Zorunlu bir göç, sinsice uygulanıyor!

Elbistan’da günler ilerledikçe kriz hali ilk zamanlara nazaran azalıyor. Kentin nüfusunun büyük çoğunluğu ya başka şehirlere ya da köylerinde barınmanın imkanı varsa köylerine çekildi. Daha sonra etrafta asker ve polis görülmeye başlandı. Cemevinin yanına askerler tarafından AFAD çadırları kuruldu. Lakin içerisine yerleşen insan çok kısıtlıydı. Elbistan’ın kendi yapısı itibariyle çadır kurulabilecek çok alan var. Çoğu evin etrafında boş arazi bulmak mümkündü. Bu nedenle ve özellikle hırsızlık gündeminden kaynaklı insanlar evlerinin etrafında olmak istiyordu. Çadırlarını da evlerinin yakınına kurmak istemeleri pek tabi olağandı. Fakat çadır yokluğu insanların kendi elleriyle yaptığı derme çatma yerlerde kalmasına neden oldu. Bölge yoğunlukla Kürt ve Alevi nüfustan oluşmaktaydı. En başından beklediğimiz üzere bu ve benzer bölgelere devletin muamelesinin farklı olacağıydı. Öyle de oldu insanlar kaderleriyle başbaşa bırakıldı. Zorunlu bir göç, sinsice uygulanıyordu. 2015-2016 yıllarında 8 Alevi Kürt köyünün ortasına AFAD tarafından 27 bin Suriyeli sığınmacının yerleştirilmesi söz konusu olunca devletin buraya daha kapsamlı saldırılarda bulunacağı aşikar hale geldi. Benzer tehditler yani bölgenin demografik yapısını değiştirme konusunda Antakya, Elbistan, Pazarcık gibi devletin hoşnutsuz olduğu noktalar tehlike altındadır.

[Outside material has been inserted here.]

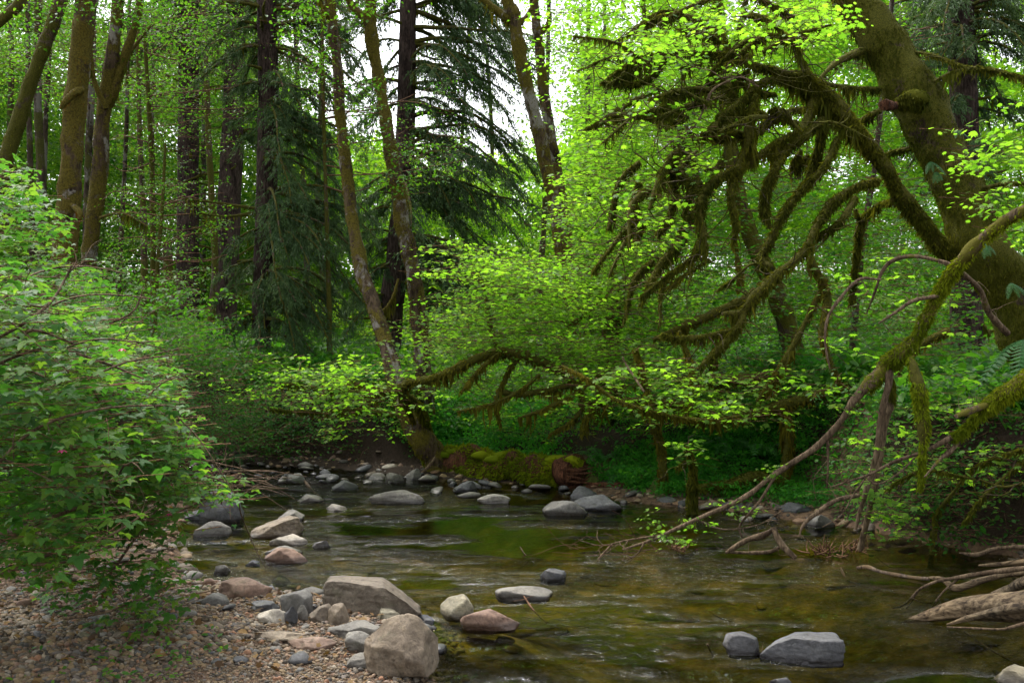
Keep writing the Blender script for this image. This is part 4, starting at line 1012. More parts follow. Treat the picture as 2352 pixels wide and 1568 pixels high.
# --- tall spruces
spruce('spruce_tree', 'tall straight brown spruce trunk, leftmost of the three big ones', [(432, -20, 44), (433, 200, 46), (432, 400, 48), (431, 600, 50), (431, 760, 54), (431, 830, 60)], 24, 51,
    [(-120, 90, 16, 0, 360, 1.3, 2.6)], stubs=46, nl=.09, nw=.012, stubL=(.5, 1.6))
spruce('spruce_tree', 'tall purplish spruce trunk leaning a little, middle of the three big ones', [(542, -20, 46), (538, 200, 48), (530, 400, 52), (520, 600, 55), (513, 760, 58), (510, 820, 62)], 24, 52,
    [(-120, 130, 26, 0, 360, 1.3, 2.8), (150, 330, 8, -60, 60, .8, 1.6)], stubs=34, nl=.09, nw=.012, stubL=(.4, 1.4))
spruce('spruce_tree', 'spruce with long drooping green boughs over the left bank', [(612, -20, 44), (616, 200, 46), (614, 400, 48), (606, 600, 46), (600, 760, 44), (598, 920, 46)], 16, 53,
    [(-100, 130, 24, -60, 60, .9, 1.9), (-80, 130, 12, 120, 240, .6, 1.2), (180, 360, 22, -70, 40, .8, 1.7), (430, 560, 24, -75, 30, 1.0, 1.85), (600, 760, 22, -80, 20, .8, 1.7), (440, 760, 10, 150, 260, .4, .9), (200, 330, 5, 150, 260, .3, .7)], stubs=34, stubL=(.3, .9), nl=.065, nw=.008)
spruce('spruce_tree', 'dark wide-crowned spruce behind the two leaning mossy maples', [(938, -20, 36), (934, 200, 42), (928, 400, 46), (915, 560, 50), (900, 700, 56), (890, 800, 60)], 19.5, 54,
    [(-120, 150, 34, -60, 60, 1.2, 2.9), (-100, 250, 18, 120, 240, .9, 1.9), (150, 420, 26, -65, 50, 1.3, 2.8), (400, 600, 22, -80, 60, 1.2, 2.5), (350, 700, 16, 130, 250, .8, 1.5), (550, 720, 8, -60, 20, 1.0, 1.8)], stubs=20, nl=.075, nw=.010)
spruce('spruce_tree', 'gloomy spruce standing behind the thick leaning trunk', [(2205, -20, 58), (2212, 200, 62), (2216, 420, 66), (2220, 640, 70), (2222, 800, 74)], 15, 55,
    [(-100, 140, 36, 0, 360, .9, 1.9), (150, 420, 14, 0, 360, .7, 1.3)], stubs=26, nl=.07, nw=.009)

# --- young twiggy alders of the left middle distance: sparse fine leaves, pale bare twigs
def fine_tree(label, stem, Y, polys, seed, leafm='alder', size=.055, nb=10):
    rng = np.random.default_rng(seed); C, R = path([(u, v, Y, w) for u, v, w in stem], .15); C, R = ground_end(C, R)
    t = thing('young_alder', label, 'tree', C[-1])
    mb = MB(); tube(mb, C, R, 8, .1, 6, seed, .6); mb.build('trunk', M['bark_moss'], t)
    tw, lf = MB(), MB()
    for (poly, n) in polys:
        c = poly_pts(rng, poly, n, Y - 1.6, Y + 1.2, clump=45); put_leaves(lf, T_OVAL, *sprays(rng, c, 8, .4, size, twigs=tw, tilt=.4))
        pc = np.array(poly).mean(0)
        for k in range(nb):
            q = poly_pts(rng, poly, 1, Y - 1.2, Y + .8)[0]; i = int(np.argmin(np.abs(C[:, 2] - (q[2] - .1)))); a = C[i]
            mid = (a + q) / 2 + rng.normal(0, .12, 3)
            c_, r_ = wpath([[*a, .012], [*mid, .008], [*q, .003]], .1); tube(tw, c_, r_, 4, 0, cap=False)
    tw.build('twigs', M['twig'], t, kind='stuff'); lf.build('foliage', M[leafm], t, kind='stuff'); return t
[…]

Köylerdeki cemevleri görebildiğimiz kadarıyla toplanma alanları haline gelmişti. İhtiyacı olan dayanışmayla oraya ulaşan eşyalardan alabiliyor. Cemevleri bu anlamıyla özel bir yere sahip olduğunu söyleyebiliriz. İnsanların bilinçsel olarak ortaklaştıkları ve haliyle örgütlü davranma noktasında öne çıktığı önemli bir işleve sahip olduğu ortadaydı. Bu örnek halk adına geleceğe bir bakış sunmaktadır. Örgütlü toplum her türlü zorluğu aşmaya muktedirdir.

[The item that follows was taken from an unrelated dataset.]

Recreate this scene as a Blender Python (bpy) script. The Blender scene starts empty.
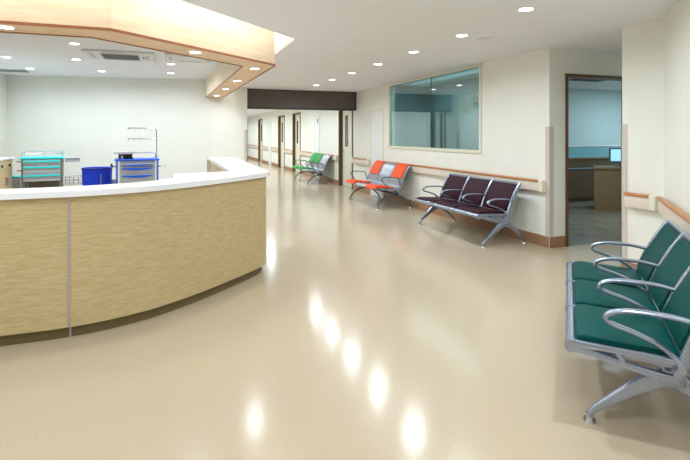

Halkın enkazların altında ölüme terk edilmesi, bir yudum içme suyuna muhtaç bırakılması, HDP’nin yardım merkezine kayyum atanması, cenazelerin beden bütünlükleri bozulacak şekilde kepçelerle enkazlardan çıkartılması, yangından mal kaçırırcasına inşaat ihalelerine çıkılması, mültecilerin ırkçı nefretin hedefi haline getirilmesi, işkencenin artması, sosyal medya paylaşımları nedeniyle insanların tutuklanması ve daha nicesi, faşist devletin deprem günlerindeki olağan hali olarak tanınacak.